USADA, USOC Announce New Disclosure Rule in Fight Against Doping in Olympic Sport

Earlier this year, the United States Olympic Committee’s (USOC) Executive Committee passed a resolution pursuant to which the USOC will announce an athlete’s presumed positive doping test result or other doping rules violation 30 days after the disclosure to the USOC of a determination by the U.S. Anti-Doping Agency’s (USADA) Anti-Doping Review Board that sufficient evidence of doping exists to proceed to a hearing.

Under the current USADA protocol, USADA notifies the USOC of the results of testing after USADA receives positive test reports from the laboratory. USADA also provides notification to the USOC later in the process after USADA’s Anti-Doping Review Board determines that there is sufficient evidence of doping in a particular case to proceed to a hearing.

Under the new USOC policy, for each athlete whose case has not been resolved before the expiration of the 30-day period, the USOC will issue a short release stating the athlete’s name, the substance for which the athlete tested positive or identification of any other doping violation, and a brief statement stating whether the athlete is arbitrating USADA’s determination that a doping offense has occurred. This new USOC disclosure policy will apply to all tests conducted after the date of this announcement.

“The USOC is committed to fighting doping in Olympic sport, and we believe that the implementation of this new approach ensures that our doping process is as transparent as possible while allowing athletes a reasonable opportunity to have their cases adjudicated prior to public disclosure,” said USOC Acting CEO Scott Blackmun, the architect of the new rule.

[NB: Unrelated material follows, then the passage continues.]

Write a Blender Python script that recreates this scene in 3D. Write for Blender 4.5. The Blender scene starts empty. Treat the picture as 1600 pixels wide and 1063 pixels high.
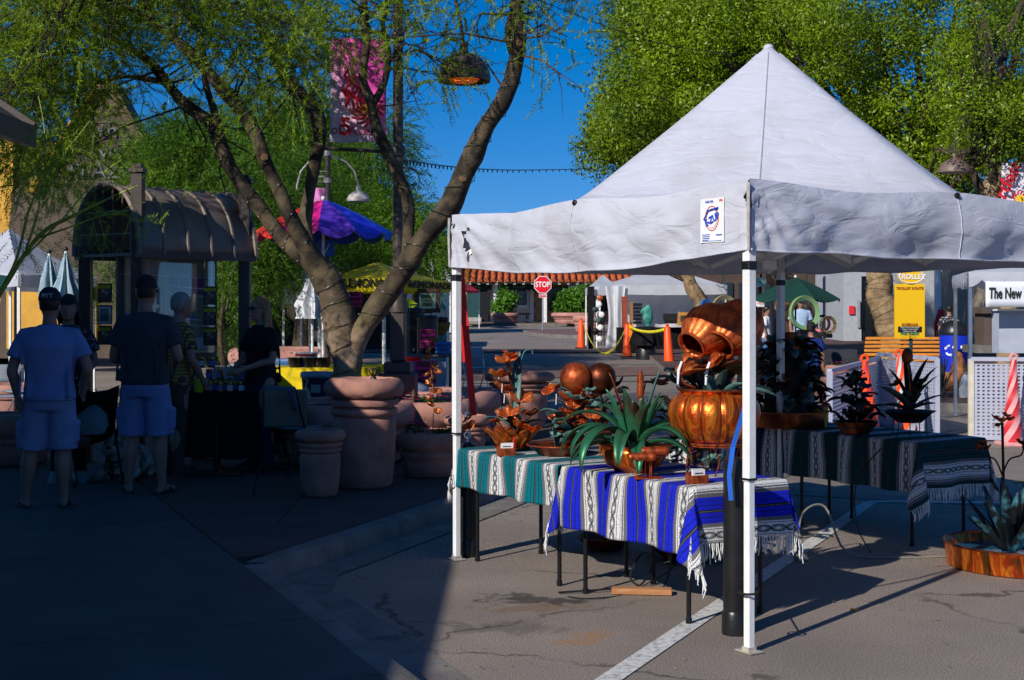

“This new policy demonstrates that the anti-doping system implemented by the USADA and USOC in the United States remains a step ahead of the rest of the world in its accountability, transparency, and commitment to eradicating doping in sport,” said USADA CEO Terry Madden.

USADA is the independent anti-doping agency for Olympic sports in the United States, and is responsible for managing the testing and adjudication process for U.S. Olympic, Pan Am and Paralympic athletes. USADA is equally dedicated to preserving the integrity of sport through research initiatives and educational programs.